Ora m’immergo nell’emicrania dei montaggi,
dei contafili azionati dai pulsanti.
Quando ho riavvolto la storia dei miei anni,
gli esami, lo studio, le rinunce,
avevo l’amarezza di un cratere dentro il petto.
Non è servita la mia laurea.
Ha traslocato di ripostiglio in ripostiglio,
in molti vuoti navigabili,
nella peluria del soffione quando vola
e si disperde.
Sono partita, ma non dimentico l’Irpinia.
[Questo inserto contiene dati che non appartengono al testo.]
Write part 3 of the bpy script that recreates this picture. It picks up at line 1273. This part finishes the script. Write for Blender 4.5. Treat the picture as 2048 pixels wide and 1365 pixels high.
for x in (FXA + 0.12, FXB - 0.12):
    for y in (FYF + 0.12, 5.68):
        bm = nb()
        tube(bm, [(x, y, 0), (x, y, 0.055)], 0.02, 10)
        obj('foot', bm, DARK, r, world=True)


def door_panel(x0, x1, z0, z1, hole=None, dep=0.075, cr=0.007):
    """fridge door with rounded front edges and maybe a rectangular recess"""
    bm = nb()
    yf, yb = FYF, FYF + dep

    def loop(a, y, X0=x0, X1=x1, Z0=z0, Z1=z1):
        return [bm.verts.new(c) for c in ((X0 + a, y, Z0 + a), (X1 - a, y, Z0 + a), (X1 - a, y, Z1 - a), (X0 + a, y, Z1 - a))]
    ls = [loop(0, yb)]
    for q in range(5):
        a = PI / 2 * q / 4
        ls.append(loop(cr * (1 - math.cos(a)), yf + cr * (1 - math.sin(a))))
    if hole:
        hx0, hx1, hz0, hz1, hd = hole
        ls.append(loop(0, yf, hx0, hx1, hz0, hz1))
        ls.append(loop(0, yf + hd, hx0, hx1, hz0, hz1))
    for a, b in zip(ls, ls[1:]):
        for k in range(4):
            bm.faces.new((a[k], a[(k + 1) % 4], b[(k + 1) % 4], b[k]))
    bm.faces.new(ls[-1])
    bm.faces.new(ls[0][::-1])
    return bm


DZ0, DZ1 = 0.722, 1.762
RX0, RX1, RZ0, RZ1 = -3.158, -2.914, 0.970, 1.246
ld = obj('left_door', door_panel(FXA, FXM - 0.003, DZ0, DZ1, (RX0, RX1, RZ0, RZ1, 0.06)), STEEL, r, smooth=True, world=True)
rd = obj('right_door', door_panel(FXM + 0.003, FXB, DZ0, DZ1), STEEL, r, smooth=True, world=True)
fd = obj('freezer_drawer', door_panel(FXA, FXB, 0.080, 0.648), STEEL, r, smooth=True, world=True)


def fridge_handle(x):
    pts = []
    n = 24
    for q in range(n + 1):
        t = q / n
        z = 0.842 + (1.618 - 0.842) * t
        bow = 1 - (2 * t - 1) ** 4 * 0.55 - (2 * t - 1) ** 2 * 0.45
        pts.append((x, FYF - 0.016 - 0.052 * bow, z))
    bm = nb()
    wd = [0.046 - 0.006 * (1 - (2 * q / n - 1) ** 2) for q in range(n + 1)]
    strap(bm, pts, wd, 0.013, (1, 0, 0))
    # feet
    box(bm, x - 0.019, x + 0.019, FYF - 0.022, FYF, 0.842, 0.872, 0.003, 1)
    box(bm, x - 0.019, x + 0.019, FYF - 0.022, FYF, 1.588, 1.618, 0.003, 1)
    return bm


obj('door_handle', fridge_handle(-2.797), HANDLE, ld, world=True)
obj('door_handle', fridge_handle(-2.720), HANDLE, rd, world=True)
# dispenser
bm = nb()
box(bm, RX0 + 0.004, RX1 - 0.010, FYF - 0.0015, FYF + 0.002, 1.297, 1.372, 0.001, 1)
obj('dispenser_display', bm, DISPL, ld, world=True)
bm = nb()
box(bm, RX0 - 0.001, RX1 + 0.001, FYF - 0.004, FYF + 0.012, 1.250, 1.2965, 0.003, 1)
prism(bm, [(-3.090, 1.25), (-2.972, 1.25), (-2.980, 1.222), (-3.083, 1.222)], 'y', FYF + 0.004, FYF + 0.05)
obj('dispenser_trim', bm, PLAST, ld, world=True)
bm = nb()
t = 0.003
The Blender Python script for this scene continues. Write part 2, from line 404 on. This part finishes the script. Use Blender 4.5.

Resto ancorata all’utero dei campi,
covo la prole delle spighe, la proteggo
fino al millimetro finale della schiusa.
L’Irpinia mastica i suoi figli e li sospinge
dove si ingrossano gli ovari della nebbia
e il traffico del centro
s’attacca con l’uncino dei rumori
sulla pelle.
Sono partita, ma non dimentico l’Irpinia.
E mi strofinano gli omeri delle vigne,
la cartilagine del vento e delle piante.
E quando il forno pone a bollore
l’acqua dei ricordi,
estraggo dall’archivio gli annegati,
corazzo le mie gambe col tronco dei castagni.
Sono partita, ma non dimentico l’Irpinia.
L’Irpinia delle chiese e delle volpi,
L’Irpinia delle pale, dei carpini, dei faggi,
l’Irpinia con le tempie corrotte del moderno.
Io non dimentico l’Irpinia,
L’Irpinia di mio nonno con gli occhi da brigante.
Irpinia madre, Irpinia del mio sangue.